2005
30/12/2005ACTUALITÉ : Mexique, les campagnes commencent – à vos marques, prêts, partez !
31/01/2006En janvier, dans le cadre d’une visite au Chiapas, le Président de la République Vicente Fox a affirmé que l’EZLN était un sujet qui « dans la pratique, appartenait déjà au passé, alors que tout le monde regarde vers l’avant ». Ces mots ont mis en évidence que l’EZLN n’est pas le problème majeur du gouvernement, davantage préoccupé par le contexte préélectoral, le pouvoir croissant du trafic de drogues et d’autres affaires de loi de plus haute priorité pour son administration.
En janvier encore, au moment de la prise de possession des nouvelles autorités municipales, des manifestations se sont produites, ainsi que des blocages de routes et des affrontements à Oxchuc, Tila et Sabanilla, entre autres. A Tila (zone Nord), les deux partis concurrents, le PRI et l’Alliance PRD-PT, ont proclamé leur victoire. Le Tribunal Electoral du Pouvoir Judiciaire a fini par déclarer le PRI vainqueur. Les opposants ont alors décidé d’occuper la place de la mairie. Le 15 février, plus de 800 policiers ont délogé avec violence les manifestants. 54 personnes ont été arrêtées. Le prêtre de Tila a fait remarquer que les tensions s’étaient ravivées d’elles-mêmes dans la région suite aux problèmes post-électoraux et à la réactivation du groupe paramilitaire ‘Paix et Justice’.

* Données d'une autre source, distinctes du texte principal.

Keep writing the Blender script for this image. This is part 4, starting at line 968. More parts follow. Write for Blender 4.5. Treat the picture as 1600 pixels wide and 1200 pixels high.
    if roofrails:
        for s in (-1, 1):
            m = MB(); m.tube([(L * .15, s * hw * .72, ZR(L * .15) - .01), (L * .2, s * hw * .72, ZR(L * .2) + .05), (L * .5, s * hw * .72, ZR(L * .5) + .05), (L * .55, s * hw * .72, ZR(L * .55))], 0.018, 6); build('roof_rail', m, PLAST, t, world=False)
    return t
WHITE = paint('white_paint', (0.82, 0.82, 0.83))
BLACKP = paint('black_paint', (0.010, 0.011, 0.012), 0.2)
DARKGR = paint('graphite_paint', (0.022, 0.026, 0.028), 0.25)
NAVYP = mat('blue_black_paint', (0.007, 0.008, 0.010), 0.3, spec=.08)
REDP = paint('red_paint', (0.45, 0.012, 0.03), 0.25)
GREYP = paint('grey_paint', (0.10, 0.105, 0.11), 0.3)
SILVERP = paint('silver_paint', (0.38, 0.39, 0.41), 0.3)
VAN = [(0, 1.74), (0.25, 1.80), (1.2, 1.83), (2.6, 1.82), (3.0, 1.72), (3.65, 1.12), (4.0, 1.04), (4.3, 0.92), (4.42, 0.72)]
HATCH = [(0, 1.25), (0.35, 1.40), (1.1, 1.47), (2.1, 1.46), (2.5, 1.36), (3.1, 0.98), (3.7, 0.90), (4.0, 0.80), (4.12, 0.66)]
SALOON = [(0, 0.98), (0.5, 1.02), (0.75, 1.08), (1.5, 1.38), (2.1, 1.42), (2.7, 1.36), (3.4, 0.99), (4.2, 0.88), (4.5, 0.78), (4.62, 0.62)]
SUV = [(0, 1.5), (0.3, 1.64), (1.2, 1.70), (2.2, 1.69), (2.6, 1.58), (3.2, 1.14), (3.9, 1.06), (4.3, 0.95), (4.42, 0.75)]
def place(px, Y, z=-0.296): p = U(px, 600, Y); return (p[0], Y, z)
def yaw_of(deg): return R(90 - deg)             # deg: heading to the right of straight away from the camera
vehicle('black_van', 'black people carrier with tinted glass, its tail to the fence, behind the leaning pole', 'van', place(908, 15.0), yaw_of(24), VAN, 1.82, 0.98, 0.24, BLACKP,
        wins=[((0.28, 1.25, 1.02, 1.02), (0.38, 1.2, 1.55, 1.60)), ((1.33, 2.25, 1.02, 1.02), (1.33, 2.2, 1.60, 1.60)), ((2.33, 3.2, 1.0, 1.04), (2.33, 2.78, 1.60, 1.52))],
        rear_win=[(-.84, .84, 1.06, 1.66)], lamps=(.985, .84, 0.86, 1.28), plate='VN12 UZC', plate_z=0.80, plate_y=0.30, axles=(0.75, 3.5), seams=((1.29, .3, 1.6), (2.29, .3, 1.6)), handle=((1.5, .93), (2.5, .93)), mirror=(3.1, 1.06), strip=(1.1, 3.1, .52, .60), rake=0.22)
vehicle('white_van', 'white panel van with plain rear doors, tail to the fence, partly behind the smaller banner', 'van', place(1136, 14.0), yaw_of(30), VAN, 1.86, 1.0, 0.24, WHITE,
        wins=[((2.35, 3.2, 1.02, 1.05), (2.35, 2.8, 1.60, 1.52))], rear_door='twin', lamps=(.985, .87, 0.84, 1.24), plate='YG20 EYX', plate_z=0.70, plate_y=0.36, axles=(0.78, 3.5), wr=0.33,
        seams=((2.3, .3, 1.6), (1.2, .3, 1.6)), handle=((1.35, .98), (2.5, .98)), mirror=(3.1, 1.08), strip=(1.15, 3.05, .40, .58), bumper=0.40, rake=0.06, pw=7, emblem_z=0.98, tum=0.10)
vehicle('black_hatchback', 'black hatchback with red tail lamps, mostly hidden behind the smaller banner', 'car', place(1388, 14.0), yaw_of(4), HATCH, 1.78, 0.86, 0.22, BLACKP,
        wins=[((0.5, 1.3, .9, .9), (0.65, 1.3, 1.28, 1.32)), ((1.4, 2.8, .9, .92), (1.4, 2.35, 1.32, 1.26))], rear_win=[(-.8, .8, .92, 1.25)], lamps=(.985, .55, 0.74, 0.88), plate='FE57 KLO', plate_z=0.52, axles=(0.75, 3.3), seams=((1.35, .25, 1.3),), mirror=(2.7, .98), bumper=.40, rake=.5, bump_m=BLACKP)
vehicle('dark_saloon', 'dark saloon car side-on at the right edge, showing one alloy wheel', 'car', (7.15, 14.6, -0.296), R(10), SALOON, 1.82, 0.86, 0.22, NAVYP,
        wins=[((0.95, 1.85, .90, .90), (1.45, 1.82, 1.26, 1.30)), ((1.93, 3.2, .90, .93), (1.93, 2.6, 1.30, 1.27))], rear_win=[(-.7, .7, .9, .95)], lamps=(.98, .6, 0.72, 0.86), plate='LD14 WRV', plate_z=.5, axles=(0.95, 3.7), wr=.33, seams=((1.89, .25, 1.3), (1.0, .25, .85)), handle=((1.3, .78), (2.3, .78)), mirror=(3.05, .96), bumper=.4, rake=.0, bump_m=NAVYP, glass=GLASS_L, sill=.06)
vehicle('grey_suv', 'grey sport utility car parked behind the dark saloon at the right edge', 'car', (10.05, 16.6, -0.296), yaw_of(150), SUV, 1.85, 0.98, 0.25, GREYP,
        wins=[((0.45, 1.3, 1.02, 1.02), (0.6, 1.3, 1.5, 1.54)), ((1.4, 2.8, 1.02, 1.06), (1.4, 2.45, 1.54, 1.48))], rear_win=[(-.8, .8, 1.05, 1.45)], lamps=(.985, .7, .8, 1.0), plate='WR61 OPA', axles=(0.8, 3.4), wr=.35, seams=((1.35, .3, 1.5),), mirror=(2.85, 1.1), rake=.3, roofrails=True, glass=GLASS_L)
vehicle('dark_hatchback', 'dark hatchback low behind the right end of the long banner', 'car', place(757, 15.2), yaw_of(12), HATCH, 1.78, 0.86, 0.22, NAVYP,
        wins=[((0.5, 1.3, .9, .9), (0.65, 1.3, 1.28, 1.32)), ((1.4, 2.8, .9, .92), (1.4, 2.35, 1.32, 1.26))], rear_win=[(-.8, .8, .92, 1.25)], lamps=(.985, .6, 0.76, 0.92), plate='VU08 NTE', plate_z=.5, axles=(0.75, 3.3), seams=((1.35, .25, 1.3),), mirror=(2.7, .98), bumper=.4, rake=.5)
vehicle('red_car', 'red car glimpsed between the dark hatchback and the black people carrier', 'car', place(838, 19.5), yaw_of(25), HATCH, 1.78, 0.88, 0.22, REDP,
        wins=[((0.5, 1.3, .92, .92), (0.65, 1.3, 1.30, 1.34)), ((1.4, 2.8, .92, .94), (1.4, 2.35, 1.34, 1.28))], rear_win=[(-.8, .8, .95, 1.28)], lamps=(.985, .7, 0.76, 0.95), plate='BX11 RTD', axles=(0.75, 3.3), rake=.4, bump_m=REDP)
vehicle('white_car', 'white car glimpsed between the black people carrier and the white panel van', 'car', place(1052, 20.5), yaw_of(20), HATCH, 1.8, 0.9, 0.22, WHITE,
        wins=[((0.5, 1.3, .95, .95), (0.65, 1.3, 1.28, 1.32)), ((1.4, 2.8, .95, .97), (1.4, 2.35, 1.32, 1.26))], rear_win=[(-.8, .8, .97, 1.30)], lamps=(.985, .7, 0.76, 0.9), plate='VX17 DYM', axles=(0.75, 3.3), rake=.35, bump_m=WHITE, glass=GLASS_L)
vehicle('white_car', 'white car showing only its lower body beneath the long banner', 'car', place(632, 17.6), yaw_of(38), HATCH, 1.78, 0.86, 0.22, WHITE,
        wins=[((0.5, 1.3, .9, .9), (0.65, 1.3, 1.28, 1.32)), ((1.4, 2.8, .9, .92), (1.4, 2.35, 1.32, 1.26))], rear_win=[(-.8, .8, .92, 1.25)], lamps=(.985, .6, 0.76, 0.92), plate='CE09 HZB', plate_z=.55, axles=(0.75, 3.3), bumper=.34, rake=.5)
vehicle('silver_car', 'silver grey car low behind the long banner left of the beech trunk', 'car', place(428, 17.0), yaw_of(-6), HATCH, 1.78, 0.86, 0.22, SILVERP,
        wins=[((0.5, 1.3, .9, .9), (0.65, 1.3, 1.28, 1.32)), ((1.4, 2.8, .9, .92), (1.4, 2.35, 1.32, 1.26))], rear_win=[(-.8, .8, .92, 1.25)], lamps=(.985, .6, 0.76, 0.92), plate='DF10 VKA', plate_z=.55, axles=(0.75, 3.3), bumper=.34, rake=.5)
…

En février, le Centre des Droits Humains Fray Bartolomé de las Casas a rendu publique une dénonciation pour violation aux droits humains dans la zone Nord du Chiapas, plainte qui avait été présentée à la Commission Interaméricaine des Droits Humains en octobre 2004. Le centre a dénoncé l’impunité persistante, bouillon de culture de nouveaux conflits : les structures paramilitaires n’ont pas été démantelées ni désarmées, les responsables matériels et intellectuels des exactions n’ont pas été punis et l’on n’a pas dédommagé les victimes. Quelques jours après l’opération policière de Tila, le centre a qualifié la détention de Samuel Sánchez, Sánchez, fondateur et dirigeant de ‘Paix et Justice’ de « tardive et insuffisante ».
A échelle nationale, le 7 avril, la Chambre des Députés a décidé de lever son immunité au Chef du Gouvernement du District Fédéral de Mexico, Andrés Manuel López Obrador, et de lui retirer ses fonctions afin qu’il réponde à un processus pénal pour délit présumé. Cette action a été jugée comme politique visant à empêcher López Obrador, leader du PRD et favori des sondages, de participer aux prochaines élections présidentielles. Le rôle joué par Vicente Fox, son parti, le PAN et par le PRI ont été fortement remis en question dans cette affaire. Fin avril, face à une pression populaire massive, le processus a finalement été suspendu.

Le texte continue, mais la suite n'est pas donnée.